__INSTRUCTIONS FOR THE TASK__
Please report every line from the material that contains the word "finishes".
┄┄┄┄┄┄┄┄┄┄┄┄┄┄┄┄┄┄┄┄
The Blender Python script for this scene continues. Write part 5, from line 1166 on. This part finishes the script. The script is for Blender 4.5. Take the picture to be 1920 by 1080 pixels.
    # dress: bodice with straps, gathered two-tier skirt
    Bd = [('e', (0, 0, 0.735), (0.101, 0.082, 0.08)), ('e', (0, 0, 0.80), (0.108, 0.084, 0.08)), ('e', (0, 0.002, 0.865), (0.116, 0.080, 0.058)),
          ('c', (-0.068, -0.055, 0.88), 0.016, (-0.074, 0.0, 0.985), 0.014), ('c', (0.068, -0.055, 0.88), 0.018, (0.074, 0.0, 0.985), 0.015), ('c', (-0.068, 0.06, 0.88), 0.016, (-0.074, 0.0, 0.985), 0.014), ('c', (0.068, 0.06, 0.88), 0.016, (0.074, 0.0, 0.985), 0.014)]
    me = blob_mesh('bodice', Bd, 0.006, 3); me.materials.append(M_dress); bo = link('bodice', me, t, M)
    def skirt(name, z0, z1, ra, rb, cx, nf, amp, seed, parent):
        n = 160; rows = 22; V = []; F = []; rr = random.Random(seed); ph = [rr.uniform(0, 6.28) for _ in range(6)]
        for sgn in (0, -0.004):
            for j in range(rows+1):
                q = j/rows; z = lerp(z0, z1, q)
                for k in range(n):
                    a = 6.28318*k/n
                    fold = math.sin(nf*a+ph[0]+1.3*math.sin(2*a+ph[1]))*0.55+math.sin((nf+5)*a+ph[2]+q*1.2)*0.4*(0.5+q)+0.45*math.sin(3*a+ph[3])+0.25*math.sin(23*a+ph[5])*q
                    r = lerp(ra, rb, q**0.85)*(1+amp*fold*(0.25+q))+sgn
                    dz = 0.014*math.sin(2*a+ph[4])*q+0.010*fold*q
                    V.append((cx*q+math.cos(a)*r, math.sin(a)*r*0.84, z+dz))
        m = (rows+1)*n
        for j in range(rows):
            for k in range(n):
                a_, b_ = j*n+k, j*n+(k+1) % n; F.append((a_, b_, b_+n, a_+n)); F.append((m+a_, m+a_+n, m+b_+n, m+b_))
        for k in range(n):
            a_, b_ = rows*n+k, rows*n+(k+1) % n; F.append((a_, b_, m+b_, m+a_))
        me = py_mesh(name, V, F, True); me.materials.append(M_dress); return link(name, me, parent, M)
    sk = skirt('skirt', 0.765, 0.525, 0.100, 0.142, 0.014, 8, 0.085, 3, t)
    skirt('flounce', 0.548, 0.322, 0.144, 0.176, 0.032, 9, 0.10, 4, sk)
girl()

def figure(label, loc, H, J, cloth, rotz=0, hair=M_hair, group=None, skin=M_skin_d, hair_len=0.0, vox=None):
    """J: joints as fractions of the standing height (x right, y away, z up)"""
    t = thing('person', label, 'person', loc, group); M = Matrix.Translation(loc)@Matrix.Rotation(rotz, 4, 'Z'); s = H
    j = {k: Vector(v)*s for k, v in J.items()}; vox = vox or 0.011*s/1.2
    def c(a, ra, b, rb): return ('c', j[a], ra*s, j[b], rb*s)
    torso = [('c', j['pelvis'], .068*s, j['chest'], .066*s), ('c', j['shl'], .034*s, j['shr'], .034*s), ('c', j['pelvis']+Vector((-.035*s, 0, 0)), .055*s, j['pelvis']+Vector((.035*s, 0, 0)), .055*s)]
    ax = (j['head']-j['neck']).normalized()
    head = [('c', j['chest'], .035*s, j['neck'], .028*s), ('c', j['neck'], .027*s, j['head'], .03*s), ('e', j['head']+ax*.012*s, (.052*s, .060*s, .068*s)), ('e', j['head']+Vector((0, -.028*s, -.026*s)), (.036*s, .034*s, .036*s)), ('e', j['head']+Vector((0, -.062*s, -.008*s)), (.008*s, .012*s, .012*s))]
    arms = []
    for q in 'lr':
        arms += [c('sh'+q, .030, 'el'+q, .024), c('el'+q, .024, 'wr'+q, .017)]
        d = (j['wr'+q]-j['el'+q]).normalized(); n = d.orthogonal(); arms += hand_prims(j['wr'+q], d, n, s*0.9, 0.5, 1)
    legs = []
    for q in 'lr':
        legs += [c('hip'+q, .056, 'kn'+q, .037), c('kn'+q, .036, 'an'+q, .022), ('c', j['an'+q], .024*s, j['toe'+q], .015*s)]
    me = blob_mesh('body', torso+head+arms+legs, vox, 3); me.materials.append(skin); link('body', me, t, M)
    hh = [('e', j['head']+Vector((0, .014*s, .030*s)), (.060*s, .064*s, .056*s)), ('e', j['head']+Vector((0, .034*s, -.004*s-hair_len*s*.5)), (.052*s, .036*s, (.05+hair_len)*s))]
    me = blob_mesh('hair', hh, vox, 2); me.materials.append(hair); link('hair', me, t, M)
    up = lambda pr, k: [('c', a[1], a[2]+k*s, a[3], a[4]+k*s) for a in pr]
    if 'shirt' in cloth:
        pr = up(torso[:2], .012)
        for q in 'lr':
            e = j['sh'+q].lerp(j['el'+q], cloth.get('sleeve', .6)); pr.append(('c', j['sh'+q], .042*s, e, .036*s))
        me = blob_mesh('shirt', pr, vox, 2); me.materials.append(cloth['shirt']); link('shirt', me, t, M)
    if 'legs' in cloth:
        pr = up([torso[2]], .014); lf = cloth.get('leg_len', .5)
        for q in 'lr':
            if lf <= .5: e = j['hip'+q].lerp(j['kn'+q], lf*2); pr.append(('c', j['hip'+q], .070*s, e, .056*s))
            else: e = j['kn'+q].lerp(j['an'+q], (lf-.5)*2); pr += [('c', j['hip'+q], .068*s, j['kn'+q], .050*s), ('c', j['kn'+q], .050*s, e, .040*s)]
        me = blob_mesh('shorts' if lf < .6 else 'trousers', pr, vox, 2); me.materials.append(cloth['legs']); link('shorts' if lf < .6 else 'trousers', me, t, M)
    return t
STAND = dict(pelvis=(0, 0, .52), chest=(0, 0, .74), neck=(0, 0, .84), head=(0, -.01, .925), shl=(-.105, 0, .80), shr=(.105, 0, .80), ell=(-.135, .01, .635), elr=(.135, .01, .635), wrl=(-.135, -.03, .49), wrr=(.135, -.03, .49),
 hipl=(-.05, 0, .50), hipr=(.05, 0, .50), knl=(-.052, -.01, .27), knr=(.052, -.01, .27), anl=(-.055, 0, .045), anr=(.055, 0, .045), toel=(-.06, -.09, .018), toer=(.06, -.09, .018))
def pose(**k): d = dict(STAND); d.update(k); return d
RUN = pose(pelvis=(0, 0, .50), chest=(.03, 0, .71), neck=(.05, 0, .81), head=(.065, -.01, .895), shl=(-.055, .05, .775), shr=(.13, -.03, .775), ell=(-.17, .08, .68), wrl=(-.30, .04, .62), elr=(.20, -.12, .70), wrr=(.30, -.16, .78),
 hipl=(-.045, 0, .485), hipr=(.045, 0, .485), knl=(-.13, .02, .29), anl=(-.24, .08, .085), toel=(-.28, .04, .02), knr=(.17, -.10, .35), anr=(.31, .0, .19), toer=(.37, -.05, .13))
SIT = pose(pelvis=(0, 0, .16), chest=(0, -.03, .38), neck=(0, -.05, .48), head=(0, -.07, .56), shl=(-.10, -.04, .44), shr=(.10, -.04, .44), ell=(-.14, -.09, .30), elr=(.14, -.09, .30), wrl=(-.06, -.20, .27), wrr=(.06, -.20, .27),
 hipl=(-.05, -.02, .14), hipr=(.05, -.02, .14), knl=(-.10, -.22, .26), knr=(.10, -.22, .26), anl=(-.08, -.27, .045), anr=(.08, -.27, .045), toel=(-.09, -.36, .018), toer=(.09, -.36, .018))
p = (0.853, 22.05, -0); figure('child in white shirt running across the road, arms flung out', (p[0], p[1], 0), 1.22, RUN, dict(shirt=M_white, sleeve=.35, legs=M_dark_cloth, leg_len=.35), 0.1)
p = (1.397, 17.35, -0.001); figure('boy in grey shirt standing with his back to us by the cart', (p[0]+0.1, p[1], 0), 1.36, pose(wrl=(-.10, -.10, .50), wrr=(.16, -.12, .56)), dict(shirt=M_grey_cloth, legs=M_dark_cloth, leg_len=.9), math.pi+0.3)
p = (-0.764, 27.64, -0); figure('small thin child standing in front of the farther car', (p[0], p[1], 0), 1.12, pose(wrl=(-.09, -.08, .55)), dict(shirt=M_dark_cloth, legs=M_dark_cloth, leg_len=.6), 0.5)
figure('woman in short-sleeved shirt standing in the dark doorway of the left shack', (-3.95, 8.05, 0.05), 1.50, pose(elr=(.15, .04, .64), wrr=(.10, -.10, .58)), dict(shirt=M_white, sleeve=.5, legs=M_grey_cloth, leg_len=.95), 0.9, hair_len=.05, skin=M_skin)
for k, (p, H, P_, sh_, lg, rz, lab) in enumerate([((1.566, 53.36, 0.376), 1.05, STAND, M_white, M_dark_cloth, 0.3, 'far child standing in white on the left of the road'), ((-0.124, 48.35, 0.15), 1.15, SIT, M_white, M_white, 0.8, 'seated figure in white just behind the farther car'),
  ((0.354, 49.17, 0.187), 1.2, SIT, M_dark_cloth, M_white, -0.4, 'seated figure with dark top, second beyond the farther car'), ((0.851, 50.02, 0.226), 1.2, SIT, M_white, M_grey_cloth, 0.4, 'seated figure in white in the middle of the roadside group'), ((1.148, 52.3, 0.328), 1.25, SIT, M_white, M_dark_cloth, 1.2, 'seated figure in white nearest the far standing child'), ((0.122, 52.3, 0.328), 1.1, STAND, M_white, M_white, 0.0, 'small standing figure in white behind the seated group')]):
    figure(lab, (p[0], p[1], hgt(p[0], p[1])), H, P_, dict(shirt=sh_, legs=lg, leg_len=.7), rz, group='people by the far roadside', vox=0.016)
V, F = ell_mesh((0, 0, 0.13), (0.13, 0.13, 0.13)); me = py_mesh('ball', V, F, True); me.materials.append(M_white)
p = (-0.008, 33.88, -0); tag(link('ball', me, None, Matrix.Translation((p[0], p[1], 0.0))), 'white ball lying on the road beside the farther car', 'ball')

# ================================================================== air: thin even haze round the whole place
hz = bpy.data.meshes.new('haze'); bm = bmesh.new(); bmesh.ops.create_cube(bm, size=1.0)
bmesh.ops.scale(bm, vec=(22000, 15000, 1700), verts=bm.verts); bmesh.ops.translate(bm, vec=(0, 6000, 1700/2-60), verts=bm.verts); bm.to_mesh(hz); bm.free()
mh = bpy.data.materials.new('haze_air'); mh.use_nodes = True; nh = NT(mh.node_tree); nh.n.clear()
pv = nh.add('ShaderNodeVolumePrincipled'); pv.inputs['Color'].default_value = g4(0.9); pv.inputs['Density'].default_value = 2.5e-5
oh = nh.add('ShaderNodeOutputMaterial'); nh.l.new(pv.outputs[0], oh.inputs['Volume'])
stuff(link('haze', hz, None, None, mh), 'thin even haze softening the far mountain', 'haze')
┄┄┄┄┄┄┄┄┄┄┄┄┄┄┄┄┄┄┄┄
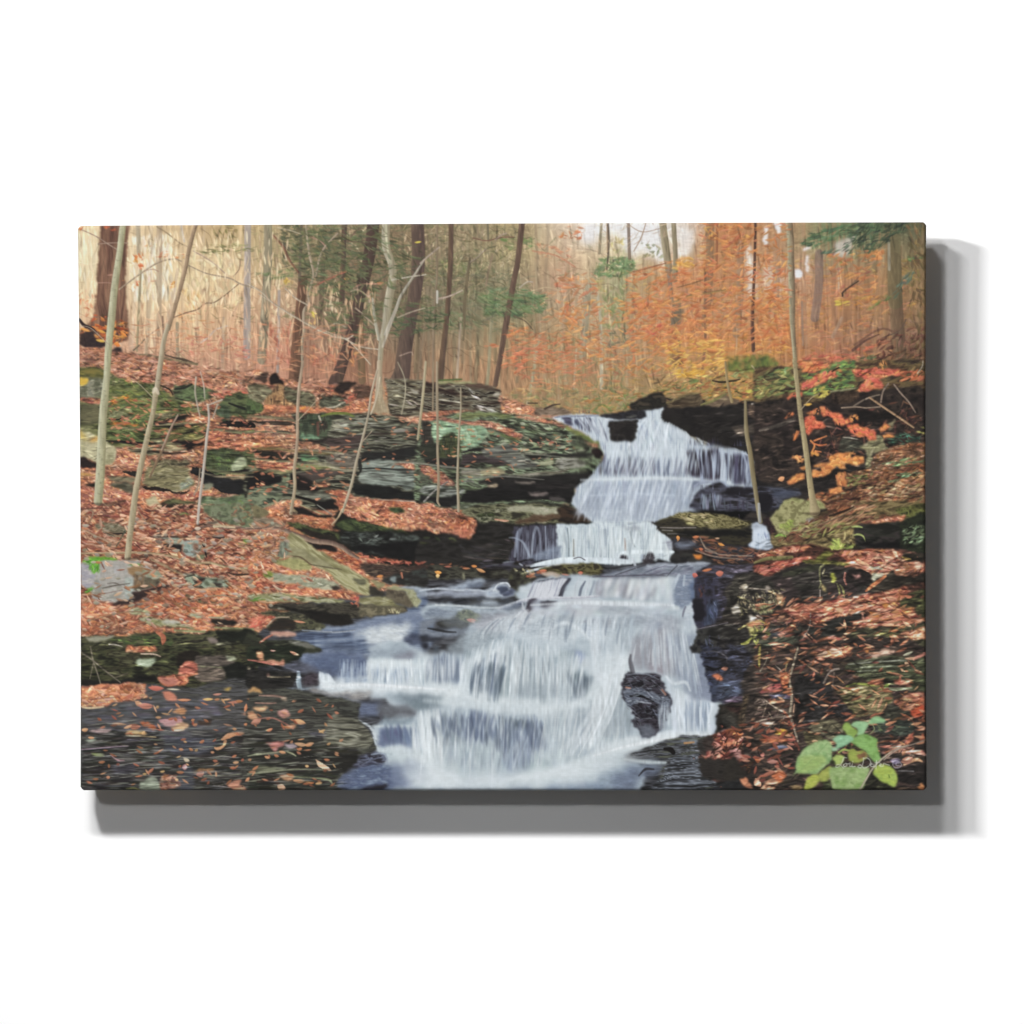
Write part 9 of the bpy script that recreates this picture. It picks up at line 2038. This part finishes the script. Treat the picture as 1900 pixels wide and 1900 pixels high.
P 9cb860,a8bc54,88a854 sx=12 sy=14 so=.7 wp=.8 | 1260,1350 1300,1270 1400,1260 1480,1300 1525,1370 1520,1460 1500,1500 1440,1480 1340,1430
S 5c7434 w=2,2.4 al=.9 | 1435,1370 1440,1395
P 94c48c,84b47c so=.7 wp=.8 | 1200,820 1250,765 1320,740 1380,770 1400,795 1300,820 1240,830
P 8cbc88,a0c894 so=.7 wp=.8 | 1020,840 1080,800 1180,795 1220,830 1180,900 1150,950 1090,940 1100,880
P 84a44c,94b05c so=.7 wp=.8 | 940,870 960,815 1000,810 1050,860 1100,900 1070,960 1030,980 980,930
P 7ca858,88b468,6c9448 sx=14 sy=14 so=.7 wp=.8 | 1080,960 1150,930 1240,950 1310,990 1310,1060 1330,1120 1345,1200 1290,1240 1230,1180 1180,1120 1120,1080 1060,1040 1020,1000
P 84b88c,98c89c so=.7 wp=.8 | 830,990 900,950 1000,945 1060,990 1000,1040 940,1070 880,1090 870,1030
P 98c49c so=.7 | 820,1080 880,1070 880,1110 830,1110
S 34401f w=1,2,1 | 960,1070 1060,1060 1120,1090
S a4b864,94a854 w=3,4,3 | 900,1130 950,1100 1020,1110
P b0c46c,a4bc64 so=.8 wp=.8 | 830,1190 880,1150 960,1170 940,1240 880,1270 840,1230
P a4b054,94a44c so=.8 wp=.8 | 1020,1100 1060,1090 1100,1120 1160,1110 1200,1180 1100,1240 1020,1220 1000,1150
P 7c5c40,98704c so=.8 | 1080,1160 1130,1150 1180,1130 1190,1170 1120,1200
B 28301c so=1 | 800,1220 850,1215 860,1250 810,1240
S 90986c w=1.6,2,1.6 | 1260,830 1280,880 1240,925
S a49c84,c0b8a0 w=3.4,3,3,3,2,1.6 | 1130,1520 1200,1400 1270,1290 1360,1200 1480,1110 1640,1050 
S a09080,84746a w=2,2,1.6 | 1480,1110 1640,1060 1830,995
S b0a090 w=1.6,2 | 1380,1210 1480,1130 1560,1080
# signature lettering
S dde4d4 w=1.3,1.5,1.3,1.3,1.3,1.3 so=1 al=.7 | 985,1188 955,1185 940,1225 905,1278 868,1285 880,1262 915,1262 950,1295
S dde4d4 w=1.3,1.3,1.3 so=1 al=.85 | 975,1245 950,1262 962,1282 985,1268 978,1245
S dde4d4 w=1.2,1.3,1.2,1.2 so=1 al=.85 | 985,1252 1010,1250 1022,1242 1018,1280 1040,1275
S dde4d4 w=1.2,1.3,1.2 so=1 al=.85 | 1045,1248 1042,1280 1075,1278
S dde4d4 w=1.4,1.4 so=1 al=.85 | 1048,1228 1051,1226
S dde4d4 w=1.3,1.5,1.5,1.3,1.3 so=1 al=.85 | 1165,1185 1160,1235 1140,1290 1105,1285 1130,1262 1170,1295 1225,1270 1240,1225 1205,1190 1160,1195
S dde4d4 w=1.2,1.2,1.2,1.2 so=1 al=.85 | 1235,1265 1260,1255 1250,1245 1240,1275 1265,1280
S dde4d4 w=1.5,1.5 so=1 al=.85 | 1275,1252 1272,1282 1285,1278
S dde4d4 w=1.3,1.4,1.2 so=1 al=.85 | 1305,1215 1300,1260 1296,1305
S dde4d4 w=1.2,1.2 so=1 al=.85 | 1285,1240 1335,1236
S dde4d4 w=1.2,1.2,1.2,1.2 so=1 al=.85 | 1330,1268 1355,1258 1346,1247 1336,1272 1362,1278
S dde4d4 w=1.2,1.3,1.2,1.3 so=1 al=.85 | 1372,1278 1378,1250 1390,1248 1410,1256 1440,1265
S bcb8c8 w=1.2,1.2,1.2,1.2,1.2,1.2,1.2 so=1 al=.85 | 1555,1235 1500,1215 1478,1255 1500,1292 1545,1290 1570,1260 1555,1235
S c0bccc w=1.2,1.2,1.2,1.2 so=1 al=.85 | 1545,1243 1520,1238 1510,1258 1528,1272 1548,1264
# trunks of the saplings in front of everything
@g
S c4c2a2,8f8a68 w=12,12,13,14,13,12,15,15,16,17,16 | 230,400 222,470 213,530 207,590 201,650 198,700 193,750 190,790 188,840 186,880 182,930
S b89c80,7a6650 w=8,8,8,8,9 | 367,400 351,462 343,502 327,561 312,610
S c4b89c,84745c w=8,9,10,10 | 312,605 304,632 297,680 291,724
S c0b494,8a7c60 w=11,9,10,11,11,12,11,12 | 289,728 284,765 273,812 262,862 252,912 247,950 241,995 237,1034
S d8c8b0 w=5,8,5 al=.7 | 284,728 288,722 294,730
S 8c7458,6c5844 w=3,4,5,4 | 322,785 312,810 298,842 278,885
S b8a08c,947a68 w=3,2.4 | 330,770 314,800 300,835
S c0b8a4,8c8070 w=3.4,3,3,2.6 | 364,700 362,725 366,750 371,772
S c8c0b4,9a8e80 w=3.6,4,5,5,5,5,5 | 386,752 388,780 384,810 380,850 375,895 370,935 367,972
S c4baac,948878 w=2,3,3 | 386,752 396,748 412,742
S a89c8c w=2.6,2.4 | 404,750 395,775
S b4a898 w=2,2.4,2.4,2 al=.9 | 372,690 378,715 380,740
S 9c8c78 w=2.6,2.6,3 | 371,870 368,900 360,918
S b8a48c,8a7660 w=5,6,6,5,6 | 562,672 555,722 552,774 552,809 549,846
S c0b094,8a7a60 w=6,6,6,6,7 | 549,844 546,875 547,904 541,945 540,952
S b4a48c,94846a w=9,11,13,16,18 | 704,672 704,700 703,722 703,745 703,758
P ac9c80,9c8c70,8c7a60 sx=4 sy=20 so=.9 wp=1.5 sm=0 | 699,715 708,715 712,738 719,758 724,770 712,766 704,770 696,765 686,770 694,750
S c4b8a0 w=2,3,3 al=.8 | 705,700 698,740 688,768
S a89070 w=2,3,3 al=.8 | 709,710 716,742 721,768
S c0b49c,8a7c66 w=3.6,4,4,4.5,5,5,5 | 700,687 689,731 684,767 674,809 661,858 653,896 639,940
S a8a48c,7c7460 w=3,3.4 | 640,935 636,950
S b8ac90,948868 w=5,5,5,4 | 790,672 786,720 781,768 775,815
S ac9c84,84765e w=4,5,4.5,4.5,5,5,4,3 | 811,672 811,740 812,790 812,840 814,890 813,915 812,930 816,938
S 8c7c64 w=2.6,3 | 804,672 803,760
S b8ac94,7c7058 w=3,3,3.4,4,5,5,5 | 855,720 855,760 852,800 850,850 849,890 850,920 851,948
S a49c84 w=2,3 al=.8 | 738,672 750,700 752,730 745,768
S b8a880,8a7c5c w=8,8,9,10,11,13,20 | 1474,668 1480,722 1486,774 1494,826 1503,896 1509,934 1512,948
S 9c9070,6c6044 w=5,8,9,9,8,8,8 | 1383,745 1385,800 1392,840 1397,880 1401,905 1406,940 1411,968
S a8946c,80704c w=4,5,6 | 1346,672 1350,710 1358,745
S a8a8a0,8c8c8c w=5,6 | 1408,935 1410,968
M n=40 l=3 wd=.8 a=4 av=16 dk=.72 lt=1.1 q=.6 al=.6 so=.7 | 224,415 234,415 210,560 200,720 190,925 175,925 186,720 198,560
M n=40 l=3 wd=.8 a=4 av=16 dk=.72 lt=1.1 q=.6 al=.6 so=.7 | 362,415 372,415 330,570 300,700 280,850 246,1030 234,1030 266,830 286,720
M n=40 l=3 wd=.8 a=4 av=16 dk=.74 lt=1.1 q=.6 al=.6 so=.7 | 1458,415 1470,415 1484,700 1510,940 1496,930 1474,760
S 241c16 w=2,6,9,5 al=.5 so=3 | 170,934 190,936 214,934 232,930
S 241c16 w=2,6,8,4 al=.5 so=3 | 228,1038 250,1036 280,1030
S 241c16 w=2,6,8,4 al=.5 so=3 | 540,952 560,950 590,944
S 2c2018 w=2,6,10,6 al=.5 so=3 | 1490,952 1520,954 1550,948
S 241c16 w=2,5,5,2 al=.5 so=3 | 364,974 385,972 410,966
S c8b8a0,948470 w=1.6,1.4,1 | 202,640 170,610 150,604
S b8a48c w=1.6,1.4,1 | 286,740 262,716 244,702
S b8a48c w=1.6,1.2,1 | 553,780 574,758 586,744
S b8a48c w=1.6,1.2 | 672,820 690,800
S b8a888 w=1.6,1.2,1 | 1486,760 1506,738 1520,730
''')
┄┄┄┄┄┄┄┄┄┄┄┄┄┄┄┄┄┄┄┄
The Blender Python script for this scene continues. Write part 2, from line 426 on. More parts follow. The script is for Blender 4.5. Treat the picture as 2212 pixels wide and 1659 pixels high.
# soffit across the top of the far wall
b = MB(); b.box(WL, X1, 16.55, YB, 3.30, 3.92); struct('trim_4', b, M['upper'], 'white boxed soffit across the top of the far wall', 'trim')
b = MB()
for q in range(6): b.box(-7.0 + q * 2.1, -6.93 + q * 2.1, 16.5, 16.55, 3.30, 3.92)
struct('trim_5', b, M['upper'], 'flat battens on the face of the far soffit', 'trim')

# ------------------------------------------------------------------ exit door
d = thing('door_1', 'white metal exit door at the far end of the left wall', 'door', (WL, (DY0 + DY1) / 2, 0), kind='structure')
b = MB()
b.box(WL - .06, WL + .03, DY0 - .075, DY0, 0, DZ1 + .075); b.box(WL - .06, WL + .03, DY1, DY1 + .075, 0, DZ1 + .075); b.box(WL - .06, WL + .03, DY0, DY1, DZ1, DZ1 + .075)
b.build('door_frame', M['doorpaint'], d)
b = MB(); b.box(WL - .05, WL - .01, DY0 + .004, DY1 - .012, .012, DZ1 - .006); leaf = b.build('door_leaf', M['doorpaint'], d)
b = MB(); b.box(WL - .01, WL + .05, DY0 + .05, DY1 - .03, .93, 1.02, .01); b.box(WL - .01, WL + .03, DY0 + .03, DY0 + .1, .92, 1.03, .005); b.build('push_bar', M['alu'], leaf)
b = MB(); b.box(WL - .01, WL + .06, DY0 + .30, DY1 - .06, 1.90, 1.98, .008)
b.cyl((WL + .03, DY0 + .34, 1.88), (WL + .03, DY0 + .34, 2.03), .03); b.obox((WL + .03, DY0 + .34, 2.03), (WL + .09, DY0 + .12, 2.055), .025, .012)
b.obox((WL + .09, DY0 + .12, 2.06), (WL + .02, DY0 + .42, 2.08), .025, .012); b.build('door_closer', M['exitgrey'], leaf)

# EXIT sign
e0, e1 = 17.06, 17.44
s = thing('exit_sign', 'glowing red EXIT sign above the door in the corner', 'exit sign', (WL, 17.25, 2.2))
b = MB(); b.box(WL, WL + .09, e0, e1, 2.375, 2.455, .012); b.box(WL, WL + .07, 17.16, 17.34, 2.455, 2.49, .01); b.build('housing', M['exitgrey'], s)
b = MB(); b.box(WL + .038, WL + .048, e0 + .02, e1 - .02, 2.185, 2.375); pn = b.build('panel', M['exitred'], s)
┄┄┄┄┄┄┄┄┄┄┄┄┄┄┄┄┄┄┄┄
__EXERCISE SOLUTION__
The Blender Python script for this scene continues. Write part 5, from line 1166 on. This part finishes the script. The script is for Blender 4.5. Take the picture to be 1920 by 1080 pixels.
Write part 9 of the bpy script that recreates this picture. It picks up at line 2038. This part finishes the script. Treat the picture as 1900 pixels wide and 1900 pixels high.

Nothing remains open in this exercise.